Bursas Charalambos,  photo: CTK
The Prague-based Greek-born juggler Bursas Charalambos set a new record in Prague this week doing headers with a ball for eight hours straight. Fifty-eight-year-old Charalambos is world champion in this discipline. He holds eighty Czech and ten world records in ball-juggling – which he took up after he gave up playing football professionally. I just liked playing around with the ball and it developed into a serious hobby, Charalambos said. He can do headers in any position - sitting down, lying down, kneeling or anything else he's asked to try. One of his records is walking backwards with a ball on his head for 24 hours straight. His next feat – which he says will take him a year or two to perfect is to be walking with a ball on his head with his eyes tied. Looks like there’s isn’t much he does in life without balancing a ball on his head.


Illustrative photo
Jan Čečrle is a guardian angel. In the past twenty years he has saved more than fifty lives and is always on the lookout for people in trouble. It’s not as if he feels he has a vocation –he is simply there when things happen. It all started when at the age of around thirty he bought a house on the Ohre river, seeking to get away from the bustle of city life and envisioning long quiet evenings fishing and sitting around a campfire. The reality was somewhat different. The house was located right next to a dangerous weir on the river which has proved fatal for many canoeists. The first time we heard a call for help we thought it was children playing, but it was a girl in trouble. Jan ran out and saved her life. Ever since it has become a routine thing not only for him but for his wife and daughter as well. Dozens of canonists overturn at the weir in the course of a year and like a team of well-trained professionals whoever’s home dashes out and throws a lifeline to the person in trouble. Most of the time it is Jan Čečrle who this year received an award for merit.

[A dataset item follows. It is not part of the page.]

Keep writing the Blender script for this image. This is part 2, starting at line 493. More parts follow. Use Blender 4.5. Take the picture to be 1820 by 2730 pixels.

A twenty-year-old Czech student won a million crowns in the lottery after putting together the date of his birth and that of his girlfriend – combined with Jaromir Jagr’s jersey number. Unfortunately he failed to check the winning numbers properly and dejected by another loss he tore up the lottery ticket before throwing it in the bin. The next day the entire family was on its knees searching the bin for the scattered pieces of paper. The ticket was reassembled – somewhat the worse for wear – but officials accepted it and paid out the money.